Wednesday, March 4, 2009

Bernanke Says Insurer AIG Operated Like a Hedge Fund

Federal Reserve Chairman Ben S. Bernanke said American International Group Inc. operated like a hedge fund and having to rescue the insurer made him “more angry” than any other episode during the financial crisis.

According to Bloomberg, Bernanke told lawmakers today: “If there is a single episode in this entire 18 months that has made me more angry, I can’t think of one other than AIG. AIG exploited a huge gap in the regulatory system, there was no oversight of the financial- products division, this was a hedge fund basically that was attached to a large and stable insurance company.”

Bernanke’s comments foreshadow tougher oversight of systemically important financial firms, and come as President Barack Obama seeks legislative proposals within weeks for a regulatory overhaul.
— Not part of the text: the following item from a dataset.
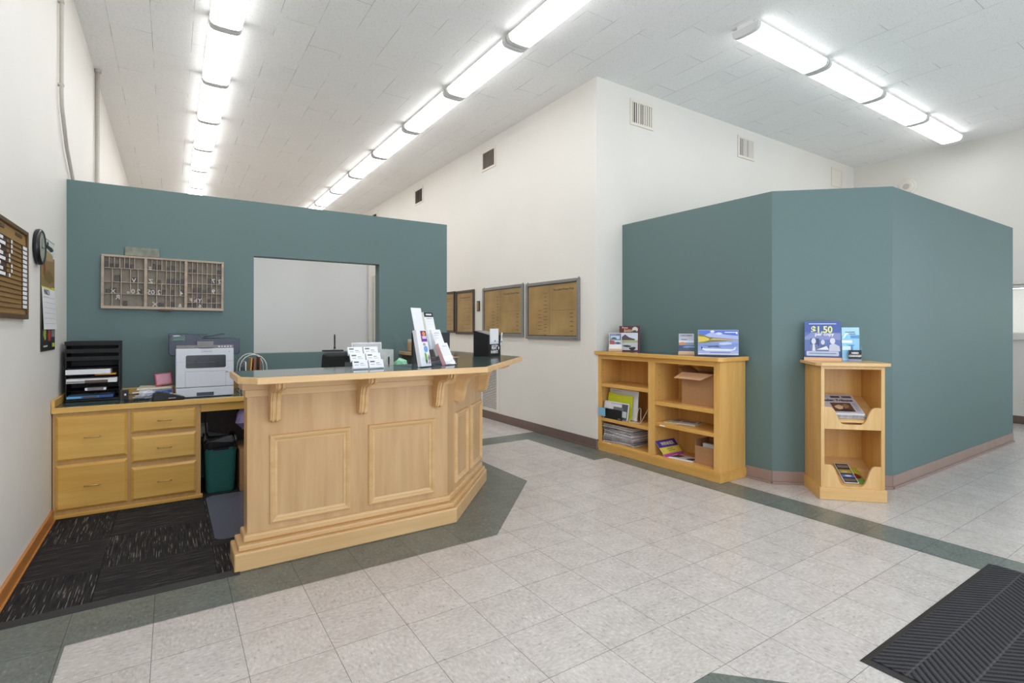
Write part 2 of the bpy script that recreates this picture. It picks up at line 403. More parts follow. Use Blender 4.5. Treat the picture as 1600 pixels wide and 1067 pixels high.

The U.S. government has had to deepen its commitment to prevent AIG’s collapse three times since September as the company accumulated the worst losses of any U.S. company.

Bernanke blamed the company “made huge numbers of irresponsible bets, took huge losses, there was no regulatory oversight because there was a gap in the system. At the same time, officials had no choice but to try and stabilize the system by aiding the firm.

It’s believed that banks relied on AIG’s financial products unit to back about $298 billion of assets through derivative contracts at year-end, making the firm a “systemically significant failing institution” that has to be propped up.

AIG has reduced the number of bets made by the financial products unit that sold credit-default swaps by more than 25 percent since October and cut expenses by “ hundreds of millions” of dollars. But that’s not enough.

Critics including former AIG Chief Executive Officer Maurice “Hank” Greenberg said the strategy of breaking apart the insurer and selling units wouldn’t reap enough to repay AIG loans.

AIG is getting as much as $30 billion in new government capital and relaxed terms on its bailout announced yesterday. The insurer’s first bailout package grew to $150 billion last year. After failing to sell enough subsidiaries to repay the government, the company had to turn to the government again. The company may need more support if financial markets don’t improve.

AIG’s fourth-quarter loss widened to $61.7 billion, the New York-based insurer said yesterday. The results brought its annual loss to almost $100 billion, prompting the U.S. to offer a package of equity, new credit and lower interest rates on existing loans designed to keep it in business and prevent a new shock to the world’s financial system.

The first rescue of the insurer came in September the day after officials couldn’t find a buyer for Lehman Brothers Holdings Inc., leaving the investment bank to file for bankruptcy. AIG also marked a turning point in the relationship between the U.S. Treasury and the Fed, with the central bank pushing then Treasury Secretary Henry Paulson to seek cash from Congress for additional bailouts.

Whether we like it or not, America’s federal policy is now driven by the need to avoid another Lehman.